4. Love is born. To love is to enjoy seeing, touching, and sensing with all the senses, as closely as possible, a lovable object which loves in return.

5. The first crystallization begins. If you are sure that a woman loves you, it is a pleasure to endow her with a thousand perfections and to count your blessings with infinite satisfaction. In the end you overrate wildly, and regard her as something fallen from Heaven, unknown as yet, but certain to be yours.

Leave a lover with his thoughts for twenty-four hours, and this is what will happen:

At the salt mines of Salzburg, they throw a leafless wintry bough into one of the abandoned workings. Two or three months later they haul it out covered with a shining deposit of crystals. The smallest twig, no bigger than a tom-tit’s claw, is studded with a galaxy of scintillating diamonds. The original branch is no longer recognizable.

What I have called crystallization is a mental process which draws from everything that happens new proofs of the perfection of the loved one.

You hear a traveler speaking of the cool orange groves beside the sea at Genoa in the summer heat: Oh, if you could only share that coolness with her!

[…]

The phenomenon that I have called crystallization springs from Nature, which ordains that we shall feel pleasure and sends the blood to our heads. It also evolves from the feeling that the degree of pleasure is related to the perfections of the loved one, and from the idea that ‘She is mine.’

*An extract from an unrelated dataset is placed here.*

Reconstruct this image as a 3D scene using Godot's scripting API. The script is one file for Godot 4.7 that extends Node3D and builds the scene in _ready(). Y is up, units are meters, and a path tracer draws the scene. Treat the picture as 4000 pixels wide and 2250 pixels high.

6. Doubt creeps in. First a dozen or so glances, or some other sequence of actions, raise and confirm the lover’s hopes. Then, as he recovers from the initial shock, he grows accustomed to his good fortune, or acts on a theory drawn from the common multitude of easily-won women. He asks for more positive proofs of affection and tries to press his suit further.

He is met with indifference, coldness, or even anger if he appears too confident. In France there is even a shade of irony which seems to say ‘You think you’re farther ahead than you really are.’ A woman may behave like this either because she is recovering from a moment of intoxication and obeying the dictates of modesty, which she may fear she has offended; or simply for the sake of prudence or coquetry.

The lover begins to be less sure of the good fortune he was anticipating and subjects his grounds for hope to a critical examination.

He tries to recoup by indulging in other pleasures but finds them inane. He is seized by the dread of a frightful calamity and now concentrates fully. Thus begins:

7. The second crystallization, which deposits diamond layers of proof that ‘she loves me.’

Every few minutes throughout the night which follows the birth of doubt, the lover has a moment of dreadful misgiving, and then reassures himself, ‘she loves me’; and crystallization begins to reveal new charms. Then once again the haggard eye of doubt pierces him and he stops transfixed. He forgets to draw breath and mutters, ‘But does she love me?’ Torn between doubt and delight, the poor lover convinces himself that she could give him such pleasure as he could find nowhere else on earth.

The lover’s mind vacillates between three ideas:

She is perfect.

She loves me.

How can I get the strongest possible proofs of her love?

The most heart-wrenching moment in love is the realization that you have been mistaken, and that a whole framework of crystals have to be destroyed. You begin to feel doubtful about your entire process of crystallization.